Co do innych przypadków wykonywania przewozów, zwłaszcza tzw. cross-tradów, rzecznik generalny nakazuje interpretować je indywidualnie, po szczegółowym zbadaniu. Przy ustaleniu prawa, którego kraju w zakresie płacy minimalnej i innych przewidzianych w dyrektywie dot. delegowania obowiązków pracodawcy zastosować, rzecznik rekomenduje, by wziąć pod uwagę: (i) prawdopodobną lokalizację przedsiębiorstwa lub osoby, na rzecz których dani kierowcy świadczą usługi, (ii) w szczególności czy to miejsce jest również miejscem, gdzie przewozy są organizowane, a kierowcy otrzymują zlecenia, (iii) oraz dokąd wracają po zakończeniu pracy.

W transporcie międzynarodowym kierowcy świadczą pracę na rzecz wielu podmiotów, mogą to być bezpośredni klienci-producenci towarów, jak i zleceniodawcy poszukujący podwykonawców. Rynek ten charakteryzuje się dużym dynamizmem i cyfryzacją procesu udzielanych zleceń, gdzie o miejscu załadunku kierowca relatywnie często dowiaduje się z kilku godzinnych wyprzedzeniem (w takim przypadku rzecznik chce, by miejsce otrzymywania instrukcji nie odgrywało tak dużej roli). Stąd miejsc lokalizacji zleceniodawców będzie bardzo wiele. Z kolei organizacja zleceń i zarządzanie procesami odbywa się w kraju siedziby pracodawcy. Biorąc pod uwagę, że kierowcy wykonują swoją pracę w 3 lub 4 tygodniowych turach (w zależności od wykorzystania wydłużonego odpoczynku tygodniowego), można uznać, że po wykonaniu pracy wracają waśnie do Polski.

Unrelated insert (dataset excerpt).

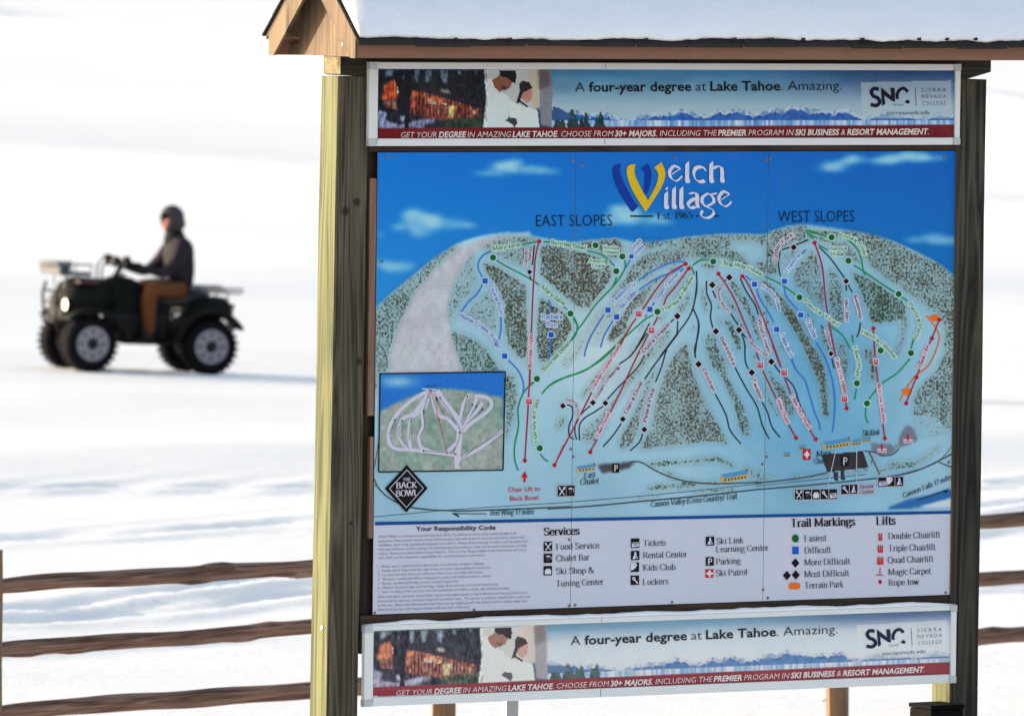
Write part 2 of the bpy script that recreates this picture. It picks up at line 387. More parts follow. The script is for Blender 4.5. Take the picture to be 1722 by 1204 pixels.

Dlatego ustalenie wystarczającego związku kierowcy w transporcie międzynarodowym z danym krajem (zwłaszcza wobec takich kryteriów jak powyżej i rezygnacji rzecznika generalnego z dalszego doprecyzowania procesu ich ustalenia), może skutkować w przypadku powrotów do kraju siedziby pracodawcy przez takiego kierowcę np. co 3 tygodnie i spędzania tam pozostałego czasu, ustaleniem właśnie prawa polskiego. Tym bardziej, że rzecznik generalny chce zastosować przy ustaleniu prawa właściwego zasadę wzajemnego oddziaływania na siebie wspomnianych przesłanek i szukania właśnie wśród takich powiązań prawa właściwego. Jest to szansa dla polskiej branży transportowej. Sytuacja wymaga jednak bliższego doprecyzowania przez TSUE. Inaczej wszystkich czekają kolejne lata niepewności i sporów sądowych. 

Opinia rzecznika generalnego nie jest wiążąca dla TSUE. W większości przypadków jednak TSUE potwierdza, co najmniej większość jego poglądów. Choć np. w przypadku opłat za korzystanie z niemieckich autostrad, TSUE zupełnie nie uwzględnił opinii rzecznika generalnego i uznał opłaty pobierane wyłącznie od nie-mieszkańców Niemiec za niezgodne z TFUE.